start Dataset extract
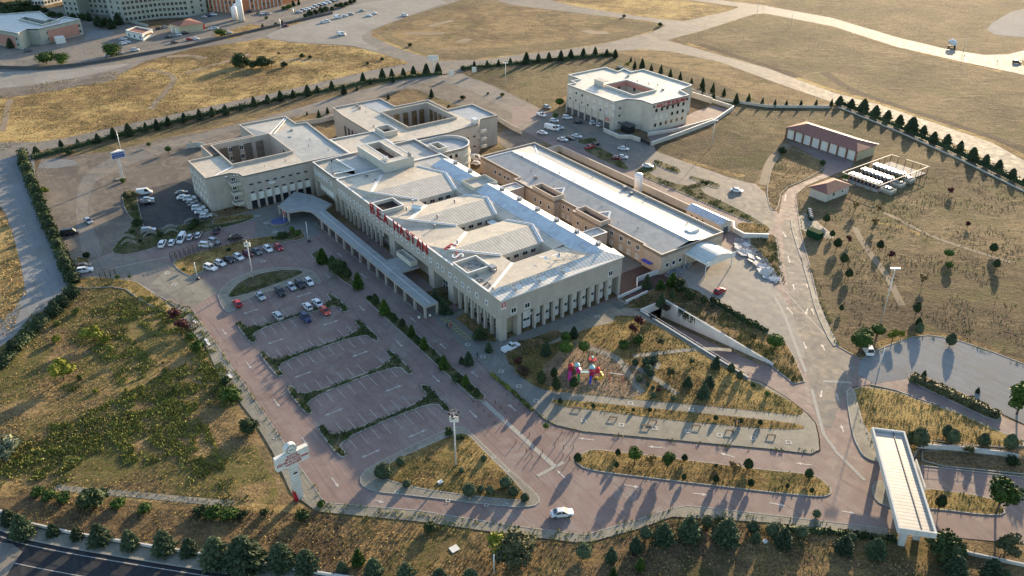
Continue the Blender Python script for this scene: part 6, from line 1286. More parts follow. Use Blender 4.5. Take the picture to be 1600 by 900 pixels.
row('770,240,205', BUS[:1], 'green bush at the foot of the small white sign tower', 'bush', None, 0, 225, .25)
row('435,65,25', BUS[1:2], 'green bush on the inner side of the perimeter hedge', 'bush', None, 0, 225, .25)
# far trees
row('295,400,308 395,395,315 710,345,252 1380,225,170', GRT, 'dense green tree, # from the left along the far boundary wall', 'tree', 'trees along the far wall', k=.25, wide=1.6)
row('70,300,235 745,155,70 905,98,45 460,120,70 520,125,65 560,130,75 620,160,85 660,170,95 700,180,100 380,110,60', DKT[:1] + SPR[:1], 'dark tree, # among the far clinic buildings', 'tree', 'trees among the far buildings', k=.25, wide=1.3)
row('20,70,-5 60,90,10 110,85,0 160,75,-10 230,70,20 200,95,50 330,105,60 280,75,40', DKT, 'dark tree, # of the grove behind the far clinic', 'tree', 'grove behind the far clinic', k=.25, wide=1.8)
row('1500,415,310 1545,410,345 1585,425,370', DKT, 'large dark tree, # of the clump in the golden field', 'tree', 'clump in the golden field', k=.25, wide=1.4)
row('40,420,320 98,420,365 178,420,375 145,345,318 290,360,320 340,365,338 697,402,378 790,378,355', DKT[:1] + WILD[:1], 'isolated round bush, # from the left across the golden field', 'bush', 'isolated bushes in the golden field', 400, 0, .25, wide=1.4)
row('965,290,262', BUS[1:2], 'dark low bush on the far triangular field', 'bush', None, 400, 0, .25)
row('700,108,85 925,165,135', DKT[:1], 'lone round bush, # beside the upper road', 'bush', 'lone bushes beside the upper road', 800, 0, .25, wide=1.4)
row('310,110,75 340,100,48 375,90,45 410,80,35 440,72,32 475,65,28 505,48,12 535,48,5 565,38,0 592,25,-8 615,18,-15', DKT[:1], 'round dark street tree, # from the left beside the far car park', 'tree', 'street trees by the far car park', 400, 0, .25, wide=1.3)
row('175,60,25 208,55,15 235,40,0 268,30,-5 125,158,135 165,155,122 42,175,145 65,120,95', SPR[:1] + BUS[:1], 'small tree, # on the strip below the far hospital', 'tree', 'small trees below the far hospital', 400, 0, .25)
row('395,740,688 448,710,660 515,715,662 320,720,690 95,560,548 1098,610,550 555,585,520 632,565,530 856,515,470 715,525,480 828,620,575', SPT, 'thin dark young conifer, # scattered on the dry slope behind the wings', 'tree', 'young conifers behind the wings', 400, 0, .25)
row('1205,670,650 1290,620,590 1450,590,570 1540,600,575', BUS[:2], 'low green bush, # on the slope below the upper gate', 'bush', 'low bushes below the upper gate', 400, 0, .25)
row('295,670,618 270,745,702', BALL, 'bright round tree, # at the left corner of the institute car park', 'tree', 'round trees at the institute car park', 800, 0, .25, wide=1.5)
row('720,420,382', YEL, 'small yellow-green tree behind the institute roof', 'tree', None, 800, 0, .25)
row('480,230,190 805,245,195', BALL, 'bright green shrub, # beside the cooling cage', 'shrub', 'green shrubs beside the cage', 1200, 225, .25, wide=1.5)
row('85,60,10 340,130,90', BUS[1:2], 'dark green bush, # at the edge of the dry triangle before the garage', 'bush', 'bushes before the garage', 1200, 225, .25)
row('975,550,508 1308,655,620', SPR[:1], 'ragged little pine, # on the planted bank of the concrete lot', 'tree', 'little pines on the bank', 1200, 450, .25)
row('1250,140,70 1060,80,35', WILD, 'bare grey-brown shrub, # against the wall behind the gate canopy', 'shrub', 'shrubs against the gate wall', 1200, 675, .25, wide=1.3)
row('1085,772,625 1525,205,150 1190,745,680', BUS[1:2], 'dark bush, # beside the gate canopy', 'bush', 'bushes beside the gate canopy', 1200, 675, .25)
row('965,140,95 880,190,150', BUS[5:6], 'brown withered shrub, # near the garden corner', 'shrub', 'withered shrubs', 800, 450, .25)
row('40,500,420 75,540,470', RED[:1] + BUS[5:6], 'dark brownish bush, # at the shaded corner of the garden', 'bush', 'brownish bushes at the garden corner', 800, 450, .25)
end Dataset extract
Omit the pictures, then output the rest of the listing exactly.

## Task answer
Continue the Blender Python script for this scene: part 6, from line 1286. More parts follow. Use Blender 4.5. Take the picture to be 1600 by 900 pixels.
row('770,240,205', BUS[:1], 'green bush at the foot of the small white sign tower', 'bush', None, 0, 225, .25)
row('435,65,25', BUS[1:2], 'green bush on the inner side of the perimeter hedge', 'bush', None, 0, 225, .25)
# far trees
row('295,400,308 395,395,315 710,345,252 1380,225,170', GRT, 'dense green tree, # from the left along the far boundary wall', 'tree', 'trees along the far wall', k=.25, wide=1.6)
row('70,300,235 745,155,70 905,98,45 460,120,70 520,125,65 560,130,75 620,160,85 660,170,95 700,180,100 380,110,60', DKT[:1] + SPR[:1], 'dark tree, # among the far clinic buildings', 'tree', 'trees among the far buildings', k=.25, wide=1.3)
row('20,70,-5 60,90,10 110,85,0 160,75,-10 230,70,20 200,95,50 330,105,60 280,75,40', DKT, 'dark tree, # of the grove behind the far clinic', 'tree', 'grove behind the far clinic', k=.25, wide=1.8)
row('1500,415,310 1545,410,345 1585,425,370', DKT, 'large dark tree, # of the clump in the golden field', 'tree', 'clump in the golden field', k=.25, wide=1.4)
row('40,420,320 98,420,365 178,420,375 145,345,318 290,360,320 340,365,338 697,402,378 790,378,355', DKT[:1] + WILD[:1], 'isolated round bush, # from the left across the golden field', 'bush', 'isolated bushes in the golden field', 400, 0, .25, wide=1.4)
row('965,290,262', BUS[1:2], 'dark low bush on the far triangular field', 'bush', None, 400, 0, .25)
row('700,108,85 925,165,135', DKT[:1], 'lone round bush, # beside the upper road', 'bush', 'lone bushes beside the upper road', 800, 0, .25, wide=1.4)
row('310,110,75 340,100,48 375,90,45 410,80,35 440,72,32 475,65,28 505,48,12 535,48,5 565,38,0 592,25,-8 615,18,-15', DKT[:1], 'round dark street tree, # from the left beside the far car park', 'tree', 'street trees by the far car park', 400, 0, .25, wide=1.3)
row('175,60,25 208,55,15 235,40,0 268,30,-5 125,158,135 165,155,122 42,175,145 65,120,95', SPR[:1] + BUS[:1], 'small tree, # on the strip below the far hospital', 'tree', 'small trees below the far hospital', 400, 0, .25)
row('395,740,688 448,710,660 515,715,662 320,720,690 95,560,548 1098,610,550 555,585,520 632,565,530 856,515,470 715,525,480 828,620,575', SPT, 'thin dark young conifer, # scattered on the dry slope behind the wings', 'tree', 'young conifers behind the wings', 400, 0, .25)
row('1205,670,650 1290,620,590 1450,590,570 1540,600,575', BUS[:2], 'low green bush, # on the slope below the upper gate', 'bush', 'low bushes below the upper gate', 400, 0, .25)
row('295,670,618 270,745,702', BALL, 'bright round tree, # at the left corner of the institute car park', 'tree', 'round trees at the institute car park', 800, 0, .25, wide=1.5)
row('720,420,382', YEL, 'small yellow-green tree behind the institute roof', 'tree', None, 800, 0, .25)
row('480,230,190 805,245,195', BALL, 'bright green shrub, # beside the cooling cage', 'shrub', 'green shrubs beside the cage', 1200, 225, .25, wide=1.5)
row('85,60,10 340,130,90', BUS[1:2], 'dark green bush, # at the edge of the dry triangle before the garage', 'bush', 'bushes before the garage', 1200, 225, .25)
row('975,550,508 1308,655,620', SPR[:1], 'ragged little pine, # on the planted bank of the concrete lot', 'tree', 'little pines on the bank', 1200, 450, .25)
row('1250,140,70 1060,80,35', WILD, 'bare grey-brown shrub, # against the wall behind the gate canopy', 'shrub', 'shrubs against the gate wall', 1200, 675, .25, wide=1.3)
row('1085,772,625 1525,205,150 1190,745,680', BUS[1:2], 'dark bush, # beside the gate canopy', 'bush', 'bushes beside the gate canopy', 1200, 675, .25)
row('965,140,95 880,190,150', BUS[5:6], 'brown withered shrub, # near the garden corner', 'shrub', 'withered shrubs', 800, 450, .25)
row('40,500,420 75,540,470', RED[:1] + BUS[5:6], 'dark brownish bush, # at the shaded corner of the garden', 'bush', 'brownish bushes at the garden corner', 800, 450, .25)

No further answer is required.